From this writer's perspective, Garrett was a fascinating and towering, if deeply flawed, individual. Billy the Kid was just flawed. Nevertheless, old heroes die hard in our mental and emotional pantheons. In spite of my efforts, it remains Billy the Kid and not Pat Garrett whom folks remember. The reason, I believe, lies in the name. The name "Billy the Kid" somehow grabs the imagination, implying perpetual youth, a young man full of promise cruelly cut down in his prime. If his real name, Henry McCarty, had been used, I am convinced most folks would never have heard of him. "Pat Garrett," on the other hand, would be a nice name for a bottle of Ketchup; it is small wonder that Garrett has never grabbed intense public attention.
Still, this encyclopedia is about outlaw/lawman violence and associate themes in the American West, the West understood to lie between Canada and the Mexican border, between the Mississippi River and the Pacific Ocean. The time period starts immediately after the Civil War and closes shortly after 1900, when the last remnants of outlaw/lawmen/gunfighters rode across the western horizon and into legend.
It is fair to say that the Civil War set the stage for the gunfighter era. The war left not only chaos but hopelessness, lawlessness, and an uprooted population, especially in the South. The South also had the
added burden of military occupation by a federal army unequipped for stabilization and rehabilitation.
Hundreds of ex-Confederate soldiers wandered the dusty roads and village towns, communities where most civilian jobs had been swept away. Markets had vanished. Schools had closed. Families had scattered. Many aimless southerners subsequently turned westward.
Oklahoma was still mostly Indian. Kansas and Missouri had hardly entered the war in the accepted sense of the word, and yet guerrilla forces had bitterly mangled each other there, leaving Kansas with an apt nickname it never deserved but certainly earned-Bleeding Kansas. Although California took the side of the Union, it had no real presence in the war and was remote from everywhere. Arkansas contributed manpower primarily to the South but became little more than a footnote to the war. As for Texas, it was big and wide, empty and yet settled when the war started, perhaps the only state still struggling with Indian problems. It was a land harboring its own sense of destiny, a people still wondering if they had done the right thing by joining the American union in the first place.
It wasn't long before two widely separated states, Kansas and Texas, far apart in distance and time, recognized that each had something the other needed. By the late 1860s, Kansas had railroads and grass but little in the way of manufactured or grown products. On the other hand, Texas had thousands of wandering longhorn cattle but no transportation and no markets.
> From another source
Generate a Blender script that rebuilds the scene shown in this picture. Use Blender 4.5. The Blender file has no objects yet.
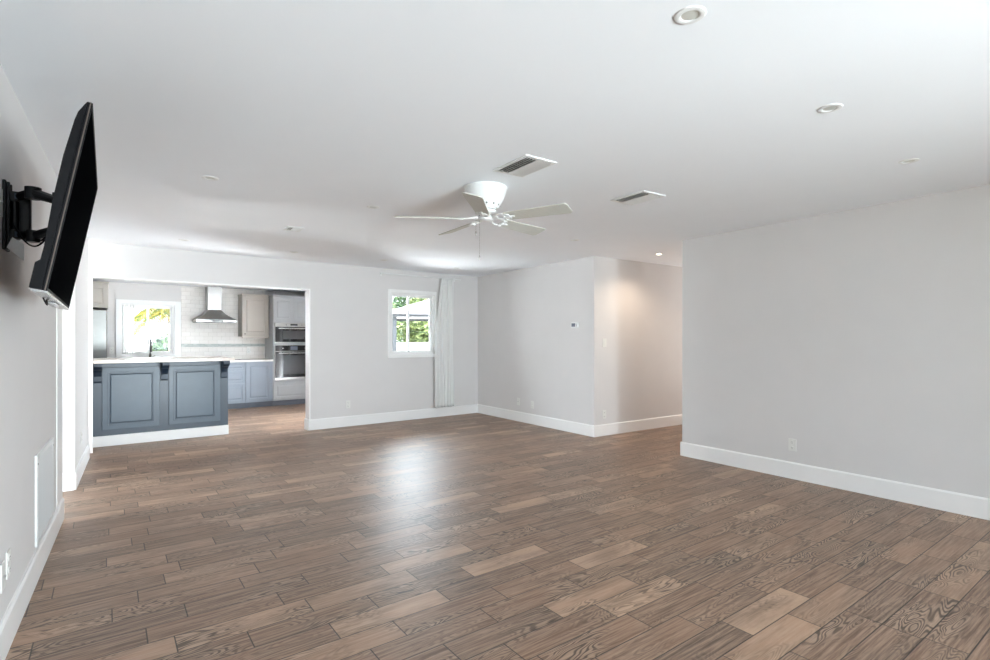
import bpy, bmesh, math, random
from mathutils import Vector, Matrix
from math import radians, sin, cos, pi

random.seed(7)
S = bpy.context.scene
COL = S.collection

# ------------------------------------------------------------------ camera
cam_d = bpy.data.cameras.new('camera')
cam = bpy.data.objects.new('camera', cam_d)
COL.objects.link(cam)
cam.location = (0, 0, 1.3092)
cam.rotation_euler = (radians(90), 0, -0.6035)
cam_d.sensor_fit = 'HORIZONTAL'
cam_d.sensor_width = 36
cam_d.lens = 528.1 / 990 * 36
cam_d.shift_y = (339.84 - 330) / 990
cam_d.clip_start = 0.02
S.camera = cam

# ------------------------------------------------------------------ world, sun, exposure
w = bpy.data.worlds.new('sky')
S.world = w
w.use_nodes = True
bg = w.node_tree.nodes['Background']
bg.inputs[0].default_value = (0.82, 0.915, 1.0, 1)
bg.inputs[1].default_value = 4.8

sun_d = bpy.data.lights.new('sun', 'SUN')
sun_d.energy = 4.0
sun_d.angle = radians(1.0)
sun_d.color = (1, .97, .92)
sun = bpy.data.objects.new('sun', sun_d)
COL.objects.link(sun)
sun.rotation_euler = Vector((0.62, 0.02, -0.78)).to_track_quat('-Z', 'Y').to_euler()

S.view_settings.view_transform = 'Standard'
S.view_settings.look = 'None'
S.view_settings.gamma = 1
S.view_settings.use_curve_mapping = False
S.view_settings.exposure = 1.52
S.cycles.use_denoising = True
S.cycles.max_bounces = 14
S.cycles.diffuse_bounces = 8
S.cycles.glossy_bounces = 4
S.cycles.transparent_max_bounces = 24
S.cycles.sample_clamp_indirect = 8
S.cycles.caustics_reflective = False
S.cycles.caustics_refractive = False

# the back wall and the kitchen behind it stand at a slight angle to the living room
KA = math.atan(.0619)
KP = Vector((2.0, 7.81, 0))
KM = Matrix.Translation(KP) @ Matrix.Rotation(KA, 4, 'Z')
LA = .0105                       # left wall runs very slightly off the Y axis
def lx(y, o=0.0): return -.4707 + LA * y + o
LM = Matrix.Translation((-.4707, 0, 0)) @ Matrix.Rotation(-math.atan(LA), 4, 'Z')
IM = Matrix.Identity(4)

def portal(name, loc, rot, sx, sy):
    d = bpy.data.lights.new(name, 'AREA'); d.shape = 'RECTANGLE'; d.size = sx; d.size_y = sy
    o = bpy.data.objects.new(name, d); COL.objects.link(o); o.location = loc; o.rotation_euler = rot
    d.cycles.is_portal = True
    return o
def facing(v): return Vector(v).to_track_quat('-Z', 'Y').to_euler()
REAR_Y = -2.6
portal('rear_door_portal', (2.2, REAR_Y - .16, 1.1), facing((0, 1, 0)), 2.4, 2.1)
p = KM @ Vector((1.82, .16, 1.57)); portal('living_window_portal', p, facing((sin(KA), -cos(KA), 0)), .86, 1.0)
p = KM @ Vector((-1.49, 3.96, 1.5)); portal('kitchen_window_portal', p, facing((sin(KA), -cos(KA), 0)), .9, .95)

def fill_light(name, loc, rot, sx, sy, power, col):  # unseen area lamp added as fill
    d = bpy.data.lights.new(name, 'AREA'); d.shape = 'RECTANGLE'; d.size = sx; d.size_y = sy; d.energy = power; d.color = col
    o = bpy.data.objects.new(name, d); COL.objects.link(o); o.location = loc; o.rotation_euler = rot
    return o
# unseen lamp added behind the camera to brighten the living room
fill_light('rear_fill', (2.9, REAR_Y - 3.2, .4), facing((-.12, 1, .18)), 2.8, .9, 370, (.86, .94, 1))
fill_light('foyer_fill', LM @ Vector((-3.05, 5.62, 1.05)), facing((1, 0, .05)), .6, 1.6, 45, (.90, .95, 1))  # added lamp beyond the doorway, lifts the middle wall and ceiling
fill_light('hall_fill', (8.1, 4.41, 1.3), facing((-1, 0, 0)), 1.0, 1.8, 5, (1, .93, .87))  # added lamp at the closed end of the hall, brightens its walls
q = KM @ Vector((3.7, 2.6, 3.15)); fill_light('floor_glow_fill', q, facing((-1.3, -2.5, -1.45)), 3.2, 1.1, 125, (.80, .90, 1))  # added lamp above the window view, strengthens the glow on the floor
q = KM @ Vector((1.9, 1.0, .35)); fill_light('far_ceiling_fill', q, facing((0, -.9, 1)), 2.2, .8, 130, (.88, .94, 1))  # added lamp below the sill, brightens the ceiling near the window
fill_light('kitchen_fill', KM @ Vector((1.9, 1.5, 1.2)), facing((-cos(KA), -sin(KA) - .2, .15)), 1.5, 1.6, 19, (.97, .98, 1))  # added lamp outside the right kitchen wall, fills the kitchen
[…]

So trails 1,000 miles long arose between Texas and Kansas, main trails and feeder trails with colorful names like Chisholm, Western, National, PotterBacon, Sedalia, and Goodnight-Loving. Within months of the end of the Civil War, the great cattle drives from Texas began in earnest, and from these drives grew violent, wide-open Kansas communities with names like Wichita, Dodge City, Newton, Ellsworth, Kansas City, Abilene, and Ogollala (in Nebraska).